The Securities and Exchange Commission (SEC) has finalized rule changes to shorten the settlement cycle to one business day, aiming to reduce risks associated with the clearance and settlement of securities.
The transition from T+2 to T+1 was approved last year. The final rules are also expected to enhance the processing of institutional trades. The SEC requires broker-dealers to enter into written agreements or establish, maintain, and enforce written policies and procedures designed to ensure the timely completion of allocations, confirmations, and affirmations by the end of the trade date.
Additionally, registered investment advisers must maintain records of allocations, confirmations, and affirmations for specific securities transactions.
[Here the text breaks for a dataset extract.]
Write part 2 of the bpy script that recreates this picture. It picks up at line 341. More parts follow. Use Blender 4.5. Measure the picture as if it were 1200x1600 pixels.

A new requirement will also enhance straight-through processing for certain clearing agencies that offer central matching services.
SEC Chair Gary Gensler commented, “Today’s adoption addresses one of the four areas the staff recommended the Commission respond to following the meme stock events of 2021. Collectively, these amendments will enhance the resilience, timeliness, orderliness, and efficiency of our market plumbing.”
Market participants have until May 24, 2024, to prepare their post-trade procedures, a tight deadline that has raised concerns among firms seeking more time due to the extensive technology and operational challenges involved in the transition.
Kenneth Bentsen, CEO of SIFMA, remarked, “It is the industry, and not the regulators, who will do the work to shorten the cycle, and rushing the implementation without clear justification will only introduce additional risks when the objective is to mitigate them.”